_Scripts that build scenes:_
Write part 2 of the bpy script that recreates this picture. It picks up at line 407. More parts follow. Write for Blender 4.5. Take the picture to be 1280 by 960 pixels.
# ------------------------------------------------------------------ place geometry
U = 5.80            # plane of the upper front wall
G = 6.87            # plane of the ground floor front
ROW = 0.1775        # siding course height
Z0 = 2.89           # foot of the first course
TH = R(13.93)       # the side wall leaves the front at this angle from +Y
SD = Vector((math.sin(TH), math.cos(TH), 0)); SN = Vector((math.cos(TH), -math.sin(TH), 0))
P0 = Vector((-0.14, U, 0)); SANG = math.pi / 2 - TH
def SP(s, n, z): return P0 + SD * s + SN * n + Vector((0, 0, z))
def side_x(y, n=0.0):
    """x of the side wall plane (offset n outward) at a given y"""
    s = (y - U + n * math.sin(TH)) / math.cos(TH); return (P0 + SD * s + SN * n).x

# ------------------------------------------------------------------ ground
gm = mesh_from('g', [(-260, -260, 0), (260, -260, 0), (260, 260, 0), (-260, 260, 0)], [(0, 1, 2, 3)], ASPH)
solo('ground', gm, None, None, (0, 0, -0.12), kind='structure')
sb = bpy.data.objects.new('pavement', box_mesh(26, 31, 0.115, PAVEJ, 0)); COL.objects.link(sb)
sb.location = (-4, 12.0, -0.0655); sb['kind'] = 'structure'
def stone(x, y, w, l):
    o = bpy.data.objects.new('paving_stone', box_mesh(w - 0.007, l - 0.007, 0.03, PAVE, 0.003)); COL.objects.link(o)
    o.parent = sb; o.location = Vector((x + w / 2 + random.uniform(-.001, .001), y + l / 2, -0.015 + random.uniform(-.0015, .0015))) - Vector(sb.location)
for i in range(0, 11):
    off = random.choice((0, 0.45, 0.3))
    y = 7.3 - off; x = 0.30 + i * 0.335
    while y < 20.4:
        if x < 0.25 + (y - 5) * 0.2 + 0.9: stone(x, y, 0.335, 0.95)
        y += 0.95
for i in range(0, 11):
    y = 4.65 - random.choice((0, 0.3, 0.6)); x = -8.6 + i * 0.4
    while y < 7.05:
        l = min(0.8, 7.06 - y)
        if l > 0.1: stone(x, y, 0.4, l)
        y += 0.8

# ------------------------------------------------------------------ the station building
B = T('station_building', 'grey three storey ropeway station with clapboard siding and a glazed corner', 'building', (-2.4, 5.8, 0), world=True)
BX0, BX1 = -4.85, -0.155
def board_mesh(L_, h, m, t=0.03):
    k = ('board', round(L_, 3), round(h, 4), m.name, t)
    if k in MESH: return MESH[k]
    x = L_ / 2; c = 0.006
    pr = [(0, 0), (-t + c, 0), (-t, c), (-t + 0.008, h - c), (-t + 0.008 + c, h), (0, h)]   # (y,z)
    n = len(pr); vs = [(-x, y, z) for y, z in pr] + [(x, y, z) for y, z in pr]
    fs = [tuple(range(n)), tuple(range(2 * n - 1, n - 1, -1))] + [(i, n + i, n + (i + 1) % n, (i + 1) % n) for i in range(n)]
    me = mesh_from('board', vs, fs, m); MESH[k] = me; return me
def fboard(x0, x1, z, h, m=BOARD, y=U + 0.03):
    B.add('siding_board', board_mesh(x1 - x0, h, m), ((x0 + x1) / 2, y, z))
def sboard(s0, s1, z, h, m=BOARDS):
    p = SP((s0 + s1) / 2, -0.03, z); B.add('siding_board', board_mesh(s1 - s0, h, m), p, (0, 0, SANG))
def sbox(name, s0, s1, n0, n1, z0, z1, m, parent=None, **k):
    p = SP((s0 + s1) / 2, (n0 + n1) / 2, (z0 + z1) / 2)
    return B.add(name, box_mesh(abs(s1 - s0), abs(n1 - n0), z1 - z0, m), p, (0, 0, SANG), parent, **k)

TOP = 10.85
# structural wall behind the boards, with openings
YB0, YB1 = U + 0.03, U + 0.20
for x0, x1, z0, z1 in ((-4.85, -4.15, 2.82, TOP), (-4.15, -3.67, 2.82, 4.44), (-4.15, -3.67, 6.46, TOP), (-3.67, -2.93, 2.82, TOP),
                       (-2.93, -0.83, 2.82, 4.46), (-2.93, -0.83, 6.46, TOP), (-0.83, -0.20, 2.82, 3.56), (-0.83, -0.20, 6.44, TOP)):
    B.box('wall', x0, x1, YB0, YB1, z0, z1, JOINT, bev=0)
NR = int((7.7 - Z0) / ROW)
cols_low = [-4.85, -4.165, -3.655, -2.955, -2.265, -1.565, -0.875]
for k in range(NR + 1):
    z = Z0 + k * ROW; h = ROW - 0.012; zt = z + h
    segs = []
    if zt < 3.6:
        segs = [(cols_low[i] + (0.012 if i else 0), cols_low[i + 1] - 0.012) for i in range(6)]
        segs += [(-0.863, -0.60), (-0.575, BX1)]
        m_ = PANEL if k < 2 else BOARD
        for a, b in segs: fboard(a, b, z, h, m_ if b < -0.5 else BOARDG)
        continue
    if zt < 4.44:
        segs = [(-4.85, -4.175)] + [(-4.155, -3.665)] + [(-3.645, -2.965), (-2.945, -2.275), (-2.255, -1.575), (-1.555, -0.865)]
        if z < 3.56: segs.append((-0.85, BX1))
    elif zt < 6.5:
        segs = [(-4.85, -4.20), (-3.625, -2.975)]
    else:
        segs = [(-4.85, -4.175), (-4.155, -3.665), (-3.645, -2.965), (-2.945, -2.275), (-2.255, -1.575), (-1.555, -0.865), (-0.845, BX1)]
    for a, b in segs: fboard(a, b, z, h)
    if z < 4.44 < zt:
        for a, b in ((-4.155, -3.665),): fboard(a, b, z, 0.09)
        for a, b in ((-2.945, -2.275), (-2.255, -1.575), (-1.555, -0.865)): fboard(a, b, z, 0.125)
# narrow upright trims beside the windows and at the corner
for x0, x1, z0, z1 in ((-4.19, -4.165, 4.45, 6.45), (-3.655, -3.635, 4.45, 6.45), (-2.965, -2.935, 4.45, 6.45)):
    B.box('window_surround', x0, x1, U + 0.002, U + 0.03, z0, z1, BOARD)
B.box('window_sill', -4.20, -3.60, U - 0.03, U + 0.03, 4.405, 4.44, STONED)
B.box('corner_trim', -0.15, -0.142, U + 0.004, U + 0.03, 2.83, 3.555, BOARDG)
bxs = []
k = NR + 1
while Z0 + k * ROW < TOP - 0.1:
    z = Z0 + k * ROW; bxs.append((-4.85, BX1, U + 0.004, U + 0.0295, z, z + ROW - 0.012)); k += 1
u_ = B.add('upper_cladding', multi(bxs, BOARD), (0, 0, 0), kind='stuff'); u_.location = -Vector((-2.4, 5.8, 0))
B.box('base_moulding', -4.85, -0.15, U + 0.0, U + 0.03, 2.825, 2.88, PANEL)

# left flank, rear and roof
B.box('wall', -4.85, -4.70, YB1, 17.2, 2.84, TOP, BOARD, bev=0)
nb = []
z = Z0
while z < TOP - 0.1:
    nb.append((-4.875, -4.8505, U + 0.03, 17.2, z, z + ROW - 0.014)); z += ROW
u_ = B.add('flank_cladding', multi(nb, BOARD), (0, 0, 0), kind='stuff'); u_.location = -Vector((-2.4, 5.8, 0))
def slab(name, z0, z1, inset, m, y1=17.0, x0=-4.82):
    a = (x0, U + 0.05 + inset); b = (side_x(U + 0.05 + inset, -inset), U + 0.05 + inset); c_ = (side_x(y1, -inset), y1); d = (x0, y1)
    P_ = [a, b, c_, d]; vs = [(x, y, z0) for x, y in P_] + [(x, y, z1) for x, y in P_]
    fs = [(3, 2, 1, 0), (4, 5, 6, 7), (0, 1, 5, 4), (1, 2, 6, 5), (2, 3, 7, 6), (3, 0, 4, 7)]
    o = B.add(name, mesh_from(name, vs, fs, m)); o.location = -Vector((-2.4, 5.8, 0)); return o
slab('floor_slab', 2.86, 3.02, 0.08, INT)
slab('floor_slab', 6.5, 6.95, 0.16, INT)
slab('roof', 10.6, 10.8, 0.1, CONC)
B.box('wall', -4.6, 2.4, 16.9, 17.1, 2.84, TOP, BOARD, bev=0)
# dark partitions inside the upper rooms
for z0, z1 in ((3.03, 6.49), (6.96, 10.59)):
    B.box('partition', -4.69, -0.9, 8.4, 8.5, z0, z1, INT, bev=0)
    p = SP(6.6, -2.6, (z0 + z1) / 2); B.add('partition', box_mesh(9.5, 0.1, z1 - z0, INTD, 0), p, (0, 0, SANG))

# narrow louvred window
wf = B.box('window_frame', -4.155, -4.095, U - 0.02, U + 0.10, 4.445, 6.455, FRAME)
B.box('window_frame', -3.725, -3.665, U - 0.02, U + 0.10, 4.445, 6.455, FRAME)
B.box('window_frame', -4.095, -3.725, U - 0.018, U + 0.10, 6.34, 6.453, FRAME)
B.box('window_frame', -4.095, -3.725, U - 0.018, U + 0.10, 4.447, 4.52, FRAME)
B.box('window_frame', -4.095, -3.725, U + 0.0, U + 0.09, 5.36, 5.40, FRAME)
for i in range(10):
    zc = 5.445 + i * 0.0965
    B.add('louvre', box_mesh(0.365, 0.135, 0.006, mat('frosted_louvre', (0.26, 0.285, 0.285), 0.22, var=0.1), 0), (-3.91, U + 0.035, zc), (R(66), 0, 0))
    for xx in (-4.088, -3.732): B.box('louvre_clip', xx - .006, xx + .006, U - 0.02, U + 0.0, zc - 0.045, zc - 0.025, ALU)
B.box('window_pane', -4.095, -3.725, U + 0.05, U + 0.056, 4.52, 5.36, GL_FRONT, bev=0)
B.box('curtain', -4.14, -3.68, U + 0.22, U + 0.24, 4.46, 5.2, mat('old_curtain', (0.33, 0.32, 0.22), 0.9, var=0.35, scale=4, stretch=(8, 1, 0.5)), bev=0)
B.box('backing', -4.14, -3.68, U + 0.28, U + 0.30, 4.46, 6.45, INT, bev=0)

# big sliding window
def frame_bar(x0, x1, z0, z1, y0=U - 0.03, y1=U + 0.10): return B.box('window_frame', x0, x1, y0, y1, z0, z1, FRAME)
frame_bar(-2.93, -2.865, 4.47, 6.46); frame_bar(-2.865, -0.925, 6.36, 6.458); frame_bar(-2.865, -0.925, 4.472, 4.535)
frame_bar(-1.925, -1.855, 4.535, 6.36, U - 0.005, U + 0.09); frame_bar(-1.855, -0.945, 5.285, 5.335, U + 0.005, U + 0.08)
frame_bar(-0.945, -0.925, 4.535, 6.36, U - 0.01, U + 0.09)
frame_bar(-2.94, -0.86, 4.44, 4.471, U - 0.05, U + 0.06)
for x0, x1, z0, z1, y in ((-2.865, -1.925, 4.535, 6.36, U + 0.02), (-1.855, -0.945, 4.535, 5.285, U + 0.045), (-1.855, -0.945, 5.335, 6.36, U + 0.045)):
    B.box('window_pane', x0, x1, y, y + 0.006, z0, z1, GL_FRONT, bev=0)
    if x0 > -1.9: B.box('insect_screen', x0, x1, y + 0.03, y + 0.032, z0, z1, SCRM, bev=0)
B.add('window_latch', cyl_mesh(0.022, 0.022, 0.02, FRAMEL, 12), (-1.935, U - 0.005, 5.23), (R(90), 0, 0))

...

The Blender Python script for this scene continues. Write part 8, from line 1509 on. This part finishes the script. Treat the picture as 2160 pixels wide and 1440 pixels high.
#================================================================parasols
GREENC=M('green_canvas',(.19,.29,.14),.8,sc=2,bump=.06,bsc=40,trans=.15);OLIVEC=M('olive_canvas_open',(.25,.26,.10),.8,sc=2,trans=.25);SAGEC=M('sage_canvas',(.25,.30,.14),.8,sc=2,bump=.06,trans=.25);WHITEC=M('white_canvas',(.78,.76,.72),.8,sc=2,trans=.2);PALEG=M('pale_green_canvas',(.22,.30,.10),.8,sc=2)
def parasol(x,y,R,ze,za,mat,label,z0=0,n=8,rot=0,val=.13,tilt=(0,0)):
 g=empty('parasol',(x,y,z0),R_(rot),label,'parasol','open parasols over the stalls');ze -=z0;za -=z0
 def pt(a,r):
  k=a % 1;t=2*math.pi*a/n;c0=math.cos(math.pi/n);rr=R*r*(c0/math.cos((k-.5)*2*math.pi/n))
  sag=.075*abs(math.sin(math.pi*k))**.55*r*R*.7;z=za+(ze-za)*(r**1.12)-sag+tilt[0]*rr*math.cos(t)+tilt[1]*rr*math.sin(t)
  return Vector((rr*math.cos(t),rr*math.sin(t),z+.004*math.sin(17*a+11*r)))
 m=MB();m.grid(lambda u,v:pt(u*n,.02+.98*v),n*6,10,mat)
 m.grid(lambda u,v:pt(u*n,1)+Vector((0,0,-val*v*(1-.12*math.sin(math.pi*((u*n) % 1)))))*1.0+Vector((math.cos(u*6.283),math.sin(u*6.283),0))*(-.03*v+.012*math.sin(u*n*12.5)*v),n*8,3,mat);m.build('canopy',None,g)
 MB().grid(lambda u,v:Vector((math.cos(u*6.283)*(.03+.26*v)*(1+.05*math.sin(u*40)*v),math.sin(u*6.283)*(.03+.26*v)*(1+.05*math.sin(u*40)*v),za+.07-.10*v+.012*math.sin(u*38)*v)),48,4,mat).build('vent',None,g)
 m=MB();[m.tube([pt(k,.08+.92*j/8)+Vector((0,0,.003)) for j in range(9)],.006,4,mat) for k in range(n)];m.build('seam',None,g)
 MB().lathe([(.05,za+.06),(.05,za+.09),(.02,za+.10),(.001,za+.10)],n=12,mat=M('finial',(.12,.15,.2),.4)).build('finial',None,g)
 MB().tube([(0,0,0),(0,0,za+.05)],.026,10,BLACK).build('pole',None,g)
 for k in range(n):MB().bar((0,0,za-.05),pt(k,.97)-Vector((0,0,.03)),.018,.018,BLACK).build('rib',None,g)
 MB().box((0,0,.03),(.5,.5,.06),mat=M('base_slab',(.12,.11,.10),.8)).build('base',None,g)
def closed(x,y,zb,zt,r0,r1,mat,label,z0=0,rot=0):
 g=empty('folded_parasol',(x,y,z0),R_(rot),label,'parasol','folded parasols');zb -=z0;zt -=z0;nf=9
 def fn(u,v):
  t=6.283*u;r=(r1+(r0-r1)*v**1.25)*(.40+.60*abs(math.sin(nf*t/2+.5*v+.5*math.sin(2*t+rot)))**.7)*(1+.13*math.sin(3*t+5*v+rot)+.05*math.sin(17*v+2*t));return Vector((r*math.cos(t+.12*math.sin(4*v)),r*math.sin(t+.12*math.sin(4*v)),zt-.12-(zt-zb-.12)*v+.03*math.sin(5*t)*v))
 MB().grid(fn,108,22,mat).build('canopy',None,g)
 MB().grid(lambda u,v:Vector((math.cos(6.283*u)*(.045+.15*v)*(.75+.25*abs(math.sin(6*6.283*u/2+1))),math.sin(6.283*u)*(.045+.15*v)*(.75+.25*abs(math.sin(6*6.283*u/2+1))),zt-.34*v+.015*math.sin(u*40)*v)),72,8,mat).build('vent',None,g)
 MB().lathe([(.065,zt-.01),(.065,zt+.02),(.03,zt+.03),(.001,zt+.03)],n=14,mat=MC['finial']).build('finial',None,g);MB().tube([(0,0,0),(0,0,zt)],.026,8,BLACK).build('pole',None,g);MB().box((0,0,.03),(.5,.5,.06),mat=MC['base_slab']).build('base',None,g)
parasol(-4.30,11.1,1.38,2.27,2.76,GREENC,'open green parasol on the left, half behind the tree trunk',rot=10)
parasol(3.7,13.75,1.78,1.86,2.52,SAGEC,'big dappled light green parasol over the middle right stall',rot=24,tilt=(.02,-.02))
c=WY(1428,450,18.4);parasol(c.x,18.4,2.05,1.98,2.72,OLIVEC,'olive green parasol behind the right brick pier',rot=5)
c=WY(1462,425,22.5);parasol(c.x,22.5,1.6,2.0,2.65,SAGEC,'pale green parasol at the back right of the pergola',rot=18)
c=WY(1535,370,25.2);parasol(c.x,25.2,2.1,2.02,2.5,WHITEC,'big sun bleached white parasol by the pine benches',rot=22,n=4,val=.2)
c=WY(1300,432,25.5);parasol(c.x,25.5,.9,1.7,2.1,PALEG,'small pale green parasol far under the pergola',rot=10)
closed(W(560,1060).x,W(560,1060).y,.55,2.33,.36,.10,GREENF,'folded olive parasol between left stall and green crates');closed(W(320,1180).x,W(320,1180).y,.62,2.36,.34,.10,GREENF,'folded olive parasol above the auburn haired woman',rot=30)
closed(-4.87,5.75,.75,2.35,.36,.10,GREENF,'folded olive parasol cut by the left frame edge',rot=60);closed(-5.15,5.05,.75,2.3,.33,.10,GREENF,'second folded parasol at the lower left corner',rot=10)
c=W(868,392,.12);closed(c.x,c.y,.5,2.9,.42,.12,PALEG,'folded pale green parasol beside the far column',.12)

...

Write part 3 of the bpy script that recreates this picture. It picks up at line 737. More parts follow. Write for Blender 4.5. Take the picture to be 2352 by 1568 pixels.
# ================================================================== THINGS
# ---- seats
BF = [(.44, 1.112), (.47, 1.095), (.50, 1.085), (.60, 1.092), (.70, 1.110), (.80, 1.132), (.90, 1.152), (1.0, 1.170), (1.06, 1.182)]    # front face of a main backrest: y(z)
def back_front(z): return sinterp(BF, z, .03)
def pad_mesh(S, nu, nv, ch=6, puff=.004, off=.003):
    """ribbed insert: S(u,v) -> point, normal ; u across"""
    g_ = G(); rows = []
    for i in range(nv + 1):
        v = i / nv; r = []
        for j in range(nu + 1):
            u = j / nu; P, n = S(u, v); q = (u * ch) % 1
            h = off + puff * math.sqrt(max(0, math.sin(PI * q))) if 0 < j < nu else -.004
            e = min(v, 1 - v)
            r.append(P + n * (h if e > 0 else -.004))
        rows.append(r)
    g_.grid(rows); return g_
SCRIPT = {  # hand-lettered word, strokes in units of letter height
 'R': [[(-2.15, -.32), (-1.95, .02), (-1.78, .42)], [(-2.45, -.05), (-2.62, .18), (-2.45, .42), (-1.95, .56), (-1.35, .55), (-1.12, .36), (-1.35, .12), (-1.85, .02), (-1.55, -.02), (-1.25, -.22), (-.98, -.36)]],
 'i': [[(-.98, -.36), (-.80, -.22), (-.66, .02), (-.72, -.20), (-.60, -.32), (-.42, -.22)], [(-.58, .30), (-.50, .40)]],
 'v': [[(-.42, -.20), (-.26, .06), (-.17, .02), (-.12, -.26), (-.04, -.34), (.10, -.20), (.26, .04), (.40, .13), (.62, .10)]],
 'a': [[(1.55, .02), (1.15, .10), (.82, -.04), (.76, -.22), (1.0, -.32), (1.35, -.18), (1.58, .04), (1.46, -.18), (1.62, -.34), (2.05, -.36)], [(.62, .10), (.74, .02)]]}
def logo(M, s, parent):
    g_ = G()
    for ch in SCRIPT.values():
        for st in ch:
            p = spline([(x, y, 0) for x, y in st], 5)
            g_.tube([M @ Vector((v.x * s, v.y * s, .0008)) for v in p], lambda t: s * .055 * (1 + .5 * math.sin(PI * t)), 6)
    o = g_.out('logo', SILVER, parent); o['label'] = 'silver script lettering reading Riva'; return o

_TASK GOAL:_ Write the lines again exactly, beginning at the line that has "for z0, z1 in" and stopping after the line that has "p = SP(6.6, -2.6, (z0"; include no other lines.

_REPLY:_
for z0, z1 in ((3.03, 6.49), (6.96, 10.59)):
    B.box('partition', -4.69, -0.9, 8.4, 8.5, z0, z1, INT, bev=0)
    p = SP(6.6, -2.6, (z0 + z1) / 2); B.add('partition', box_mesh(9.5, 0.1, z1 - z0, INTD, 0), p, (0, 0, SANG))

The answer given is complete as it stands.